Output only the lines from the start of the entries through the line holding "SC.render.resolution_x, SC.render.resolution_y = 1024, 695". Each line must match the original exactly.
— START OF Data supplied —
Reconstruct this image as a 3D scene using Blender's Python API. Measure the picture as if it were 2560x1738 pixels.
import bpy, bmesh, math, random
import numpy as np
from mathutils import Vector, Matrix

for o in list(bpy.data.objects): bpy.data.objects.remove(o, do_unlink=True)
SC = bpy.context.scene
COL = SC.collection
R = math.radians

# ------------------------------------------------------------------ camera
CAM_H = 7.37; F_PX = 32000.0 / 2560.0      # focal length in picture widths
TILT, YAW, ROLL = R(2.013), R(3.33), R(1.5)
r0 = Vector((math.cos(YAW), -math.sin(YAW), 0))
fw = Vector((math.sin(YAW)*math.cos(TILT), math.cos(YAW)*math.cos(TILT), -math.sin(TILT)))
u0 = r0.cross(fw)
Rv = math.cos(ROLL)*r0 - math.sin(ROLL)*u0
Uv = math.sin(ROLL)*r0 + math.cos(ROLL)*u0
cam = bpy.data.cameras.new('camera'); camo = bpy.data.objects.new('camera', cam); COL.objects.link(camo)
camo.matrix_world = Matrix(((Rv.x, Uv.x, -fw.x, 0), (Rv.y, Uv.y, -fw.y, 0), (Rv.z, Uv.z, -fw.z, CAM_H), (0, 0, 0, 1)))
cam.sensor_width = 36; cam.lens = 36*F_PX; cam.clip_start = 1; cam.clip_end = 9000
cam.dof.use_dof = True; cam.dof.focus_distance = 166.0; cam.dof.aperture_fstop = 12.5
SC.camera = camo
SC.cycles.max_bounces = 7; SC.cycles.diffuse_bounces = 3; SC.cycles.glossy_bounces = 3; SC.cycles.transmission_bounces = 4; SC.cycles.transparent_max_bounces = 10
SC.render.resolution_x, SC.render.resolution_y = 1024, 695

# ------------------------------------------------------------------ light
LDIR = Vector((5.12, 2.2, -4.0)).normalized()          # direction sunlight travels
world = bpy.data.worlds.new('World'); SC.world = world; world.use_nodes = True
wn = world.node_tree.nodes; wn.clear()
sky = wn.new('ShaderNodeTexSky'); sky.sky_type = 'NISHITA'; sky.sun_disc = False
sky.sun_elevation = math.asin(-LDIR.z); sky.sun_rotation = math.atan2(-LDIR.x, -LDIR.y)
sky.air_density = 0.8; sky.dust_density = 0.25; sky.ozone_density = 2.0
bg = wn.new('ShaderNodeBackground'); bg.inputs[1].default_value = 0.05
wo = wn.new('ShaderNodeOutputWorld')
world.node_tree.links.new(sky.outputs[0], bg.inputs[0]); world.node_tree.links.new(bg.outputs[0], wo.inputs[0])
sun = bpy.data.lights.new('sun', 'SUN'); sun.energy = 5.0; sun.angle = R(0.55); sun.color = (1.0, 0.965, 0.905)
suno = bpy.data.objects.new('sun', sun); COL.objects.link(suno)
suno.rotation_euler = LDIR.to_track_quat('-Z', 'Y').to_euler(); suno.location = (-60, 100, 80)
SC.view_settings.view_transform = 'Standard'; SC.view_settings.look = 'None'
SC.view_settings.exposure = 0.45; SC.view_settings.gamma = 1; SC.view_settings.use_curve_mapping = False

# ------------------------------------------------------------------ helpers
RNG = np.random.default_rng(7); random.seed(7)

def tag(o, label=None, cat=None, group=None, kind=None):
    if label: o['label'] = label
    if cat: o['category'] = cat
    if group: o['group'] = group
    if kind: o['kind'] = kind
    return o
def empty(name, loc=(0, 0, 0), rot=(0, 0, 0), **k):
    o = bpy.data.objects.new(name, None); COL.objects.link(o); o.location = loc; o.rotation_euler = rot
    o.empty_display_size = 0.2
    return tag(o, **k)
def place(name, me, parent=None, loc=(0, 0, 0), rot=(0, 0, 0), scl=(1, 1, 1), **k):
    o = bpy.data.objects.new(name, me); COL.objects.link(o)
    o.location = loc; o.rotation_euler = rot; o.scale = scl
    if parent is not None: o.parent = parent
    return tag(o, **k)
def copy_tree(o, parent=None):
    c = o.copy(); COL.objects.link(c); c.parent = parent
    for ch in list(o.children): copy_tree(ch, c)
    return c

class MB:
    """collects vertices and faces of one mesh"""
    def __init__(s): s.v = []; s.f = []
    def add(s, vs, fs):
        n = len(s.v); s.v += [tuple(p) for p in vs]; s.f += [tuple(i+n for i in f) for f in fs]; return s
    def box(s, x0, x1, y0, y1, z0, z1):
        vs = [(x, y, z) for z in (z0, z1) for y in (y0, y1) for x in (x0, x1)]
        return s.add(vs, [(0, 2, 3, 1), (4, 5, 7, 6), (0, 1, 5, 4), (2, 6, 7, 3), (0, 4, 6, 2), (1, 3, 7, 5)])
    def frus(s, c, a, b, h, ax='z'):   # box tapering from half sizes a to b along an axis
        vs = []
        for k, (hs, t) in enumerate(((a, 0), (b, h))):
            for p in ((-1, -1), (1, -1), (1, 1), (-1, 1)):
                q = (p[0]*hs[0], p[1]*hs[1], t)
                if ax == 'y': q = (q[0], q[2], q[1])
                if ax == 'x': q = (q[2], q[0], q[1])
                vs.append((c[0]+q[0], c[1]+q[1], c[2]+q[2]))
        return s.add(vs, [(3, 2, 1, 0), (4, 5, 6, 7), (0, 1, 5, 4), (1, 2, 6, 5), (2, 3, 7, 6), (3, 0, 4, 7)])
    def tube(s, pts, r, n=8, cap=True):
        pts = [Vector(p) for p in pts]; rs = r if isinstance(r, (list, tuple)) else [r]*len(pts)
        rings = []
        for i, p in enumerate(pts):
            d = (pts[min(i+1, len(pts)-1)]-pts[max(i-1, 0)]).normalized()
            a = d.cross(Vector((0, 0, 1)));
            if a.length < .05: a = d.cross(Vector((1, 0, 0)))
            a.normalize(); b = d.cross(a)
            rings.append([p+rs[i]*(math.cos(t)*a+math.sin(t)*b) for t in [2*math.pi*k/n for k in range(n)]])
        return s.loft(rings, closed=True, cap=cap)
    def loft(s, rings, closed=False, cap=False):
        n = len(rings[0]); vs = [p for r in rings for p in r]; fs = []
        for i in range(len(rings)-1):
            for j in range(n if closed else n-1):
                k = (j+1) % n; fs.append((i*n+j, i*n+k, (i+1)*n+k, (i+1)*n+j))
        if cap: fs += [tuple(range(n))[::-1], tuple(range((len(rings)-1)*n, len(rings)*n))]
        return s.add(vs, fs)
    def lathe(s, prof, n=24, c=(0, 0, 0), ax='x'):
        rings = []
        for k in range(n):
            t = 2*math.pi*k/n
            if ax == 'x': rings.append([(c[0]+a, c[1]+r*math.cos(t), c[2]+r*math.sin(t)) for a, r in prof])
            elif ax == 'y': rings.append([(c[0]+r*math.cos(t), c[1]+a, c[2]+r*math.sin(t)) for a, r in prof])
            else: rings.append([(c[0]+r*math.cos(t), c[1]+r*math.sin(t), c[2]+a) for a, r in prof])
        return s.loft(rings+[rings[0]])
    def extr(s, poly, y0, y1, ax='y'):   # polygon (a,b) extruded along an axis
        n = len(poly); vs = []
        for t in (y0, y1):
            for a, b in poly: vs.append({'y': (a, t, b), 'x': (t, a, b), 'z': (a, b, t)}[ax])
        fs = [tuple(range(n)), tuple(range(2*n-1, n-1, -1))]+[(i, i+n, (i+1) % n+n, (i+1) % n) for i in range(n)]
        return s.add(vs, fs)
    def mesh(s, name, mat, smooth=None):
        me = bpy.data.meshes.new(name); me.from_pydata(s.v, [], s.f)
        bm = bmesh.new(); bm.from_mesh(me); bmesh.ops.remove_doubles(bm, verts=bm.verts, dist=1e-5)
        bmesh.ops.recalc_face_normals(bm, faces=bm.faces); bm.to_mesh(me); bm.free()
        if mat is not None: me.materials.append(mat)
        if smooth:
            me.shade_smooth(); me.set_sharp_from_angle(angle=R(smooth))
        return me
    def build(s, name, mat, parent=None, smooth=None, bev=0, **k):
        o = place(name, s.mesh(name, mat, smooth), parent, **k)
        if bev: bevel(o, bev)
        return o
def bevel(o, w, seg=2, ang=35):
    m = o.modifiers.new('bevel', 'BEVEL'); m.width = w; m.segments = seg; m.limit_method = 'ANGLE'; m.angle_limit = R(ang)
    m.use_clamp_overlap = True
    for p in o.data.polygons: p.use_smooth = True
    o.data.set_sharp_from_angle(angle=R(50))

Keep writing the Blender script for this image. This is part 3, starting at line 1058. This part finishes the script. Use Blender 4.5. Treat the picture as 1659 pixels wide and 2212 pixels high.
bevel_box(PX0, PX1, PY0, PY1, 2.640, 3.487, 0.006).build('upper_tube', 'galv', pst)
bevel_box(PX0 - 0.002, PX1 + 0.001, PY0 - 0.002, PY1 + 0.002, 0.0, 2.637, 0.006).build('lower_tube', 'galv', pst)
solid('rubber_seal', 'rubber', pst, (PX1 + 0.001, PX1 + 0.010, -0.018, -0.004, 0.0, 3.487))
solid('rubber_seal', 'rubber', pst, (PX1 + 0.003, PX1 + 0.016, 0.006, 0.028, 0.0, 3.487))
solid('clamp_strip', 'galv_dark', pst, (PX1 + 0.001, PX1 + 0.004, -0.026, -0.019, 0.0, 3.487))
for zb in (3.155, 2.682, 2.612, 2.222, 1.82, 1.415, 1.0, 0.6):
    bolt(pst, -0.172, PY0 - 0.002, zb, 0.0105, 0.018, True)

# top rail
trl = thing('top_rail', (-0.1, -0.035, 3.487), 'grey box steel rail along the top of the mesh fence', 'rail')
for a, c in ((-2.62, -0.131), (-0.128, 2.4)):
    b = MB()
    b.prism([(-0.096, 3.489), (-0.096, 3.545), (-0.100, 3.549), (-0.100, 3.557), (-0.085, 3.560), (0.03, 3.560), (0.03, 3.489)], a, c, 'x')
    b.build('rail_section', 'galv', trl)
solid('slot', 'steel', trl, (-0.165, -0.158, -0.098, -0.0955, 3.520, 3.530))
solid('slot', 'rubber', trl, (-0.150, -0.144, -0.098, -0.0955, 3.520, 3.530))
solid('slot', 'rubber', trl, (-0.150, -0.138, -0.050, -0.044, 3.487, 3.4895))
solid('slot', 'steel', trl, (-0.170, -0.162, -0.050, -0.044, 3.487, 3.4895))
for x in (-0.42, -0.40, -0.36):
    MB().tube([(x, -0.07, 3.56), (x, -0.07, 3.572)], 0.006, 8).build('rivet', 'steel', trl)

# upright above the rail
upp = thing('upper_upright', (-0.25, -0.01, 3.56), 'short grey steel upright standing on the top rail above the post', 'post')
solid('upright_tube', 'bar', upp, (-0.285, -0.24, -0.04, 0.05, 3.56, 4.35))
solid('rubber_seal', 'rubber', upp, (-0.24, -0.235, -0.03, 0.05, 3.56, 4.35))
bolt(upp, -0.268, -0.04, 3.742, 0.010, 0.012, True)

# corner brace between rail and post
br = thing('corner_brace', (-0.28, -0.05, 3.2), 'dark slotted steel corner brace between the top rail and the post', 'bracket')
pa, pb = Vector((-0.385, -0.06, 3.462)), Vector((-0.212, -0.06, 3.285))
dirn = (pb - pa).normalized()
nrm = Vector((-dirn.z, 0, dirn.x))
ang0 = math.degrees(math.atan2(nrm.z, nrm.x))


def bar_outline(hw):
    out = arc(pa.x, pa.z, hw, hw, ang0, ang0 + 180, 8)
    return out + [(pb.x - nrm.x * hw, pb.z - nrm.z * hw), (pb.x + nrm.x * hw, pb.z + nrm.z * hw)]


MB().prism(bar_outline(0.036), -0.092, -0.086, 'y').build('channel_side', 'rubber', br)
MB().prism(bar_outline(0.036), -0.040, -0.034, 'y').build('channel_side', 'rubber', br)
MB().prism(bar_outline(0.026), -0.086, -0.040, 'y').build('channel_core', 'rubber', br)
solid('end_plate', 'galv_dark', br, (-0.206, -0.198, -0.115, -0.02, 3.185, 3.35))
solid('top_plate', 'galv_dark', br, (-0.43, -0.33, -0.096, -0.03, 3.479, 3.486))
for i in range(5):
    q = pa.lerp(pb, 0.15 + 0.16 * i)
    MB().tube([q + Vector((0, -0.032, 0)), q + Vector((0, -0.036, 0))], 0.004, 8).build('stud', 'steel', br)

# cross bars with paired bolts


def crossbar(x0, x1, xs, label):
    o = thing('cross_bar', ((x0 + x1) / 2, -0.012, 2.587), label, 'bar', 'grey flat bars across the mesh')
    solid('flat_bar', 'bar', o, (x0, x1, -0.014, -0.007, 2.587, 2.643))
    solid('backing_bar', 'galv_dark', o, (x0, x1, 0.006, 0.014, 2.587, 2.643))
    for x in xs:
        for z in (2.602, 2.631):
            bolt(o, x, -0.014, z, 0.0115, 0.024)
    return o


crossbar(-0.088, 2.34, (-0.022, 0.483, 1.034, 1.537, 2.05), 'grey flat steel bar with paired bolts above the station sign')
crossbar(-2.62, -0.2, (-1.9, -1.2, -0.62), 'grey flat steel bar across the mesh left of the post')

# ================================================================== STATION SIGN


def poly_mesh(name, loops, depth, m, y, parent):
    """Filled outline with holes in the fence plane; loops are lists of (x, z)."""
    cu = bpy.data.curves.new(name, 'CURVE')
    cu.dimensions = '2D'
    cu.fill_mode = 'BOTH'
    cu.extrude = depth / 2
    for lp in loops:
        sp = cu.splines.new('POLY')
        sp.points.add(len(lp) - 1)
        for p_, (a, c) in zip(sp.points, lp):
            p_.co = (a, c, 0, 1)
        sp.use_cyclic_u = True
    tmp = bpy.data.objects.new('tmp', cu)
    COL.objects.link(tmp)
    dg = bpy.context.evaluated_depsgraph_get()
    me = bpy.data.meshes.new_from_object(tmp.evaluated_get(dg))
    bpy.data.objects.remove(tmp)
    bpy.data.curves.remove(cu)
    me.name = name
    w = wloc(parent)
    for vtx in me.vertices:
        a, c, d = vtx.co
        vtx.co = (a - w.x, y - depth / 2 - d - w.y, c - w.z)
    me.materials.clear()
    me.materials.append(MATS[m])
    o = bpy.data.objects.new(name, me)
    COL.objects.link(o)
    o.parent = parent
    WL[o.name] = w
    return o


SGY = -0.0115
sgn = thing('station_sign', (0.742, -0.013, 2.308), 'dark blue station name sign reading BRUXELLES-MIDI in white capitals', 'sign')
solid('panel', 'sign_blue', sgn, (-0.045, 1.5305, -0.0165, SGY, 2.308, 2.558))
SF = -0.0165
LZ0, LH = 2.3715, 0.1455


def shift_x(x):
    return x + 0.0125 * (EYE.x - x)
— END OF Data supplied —
> Correct output:
Reconstruct this image as a 3D scene using Blender's Python API. Measure the picture as if it were 2560x1738 pixels.
import bpy, bmesh, math, random
import numpy as np
from mathutils import Vector, Matrix

for o in list(bpy.data.objects): bpy.data.objects.remove(o, do_unlink=True)
SC = bpy.context.scene
COL = SC.collection
R = math.radians

# ------------------------------------------------------------------ camera
CAM_H = 7.37; F_PX = 32000.0 / 2560.0      # focal length in picture widths
TILT, YAW, ROLL = R(2.013), R(3.33), R(1.5)
r0 = Vector((math.cos(YAW), -math.sin(YAW), 0))
fw = Vector((math.sin(YAW)*math.cos(TILT), math.cos(YAW)*math.cos(TILT), -math.sin(TILT)))
u0 = r0.cross(fw)
Rv = math.cos(ROLL)*r0 - math.sin(ROLL)*u0
Uv = math.sin(ROLL)*r0 + math.cos(ROLL)*u0
cam = bpy.data.cameras.new('camera'); camo = bpy.data.objects.new('camera', cam); COL.objects.link(camo)
camo.matrix_world = Matrix(((Rv.x, Uv.x, -fw.x, 0), (Rv.y, Uv.y, -fw.y, 0), (Rv.z, Uv.z, -fw.z, CAM_H), (0, 0, 0, 1)))
cam.sensor_width = 36; cam.lens = 36*F_PX; cam.clip_start = 1; cam.clip_end = 9000
cam.dof.use_dof = True; cam.dof.focus_distance = 166.0; cam.dof.aperture_fstop = 12.5
SC.camera = camo
SC.cycles.max_bounces = 7; SC.cycles.diffuse_bounces = 3; SC.cycles.glossy_bounces = 3; SC.cycles.transmission_bounces = 4; SC.cycles.transparent_max_bounces = 10
SC.render.resolution_x, SC.render.resolution_y = 1024, 695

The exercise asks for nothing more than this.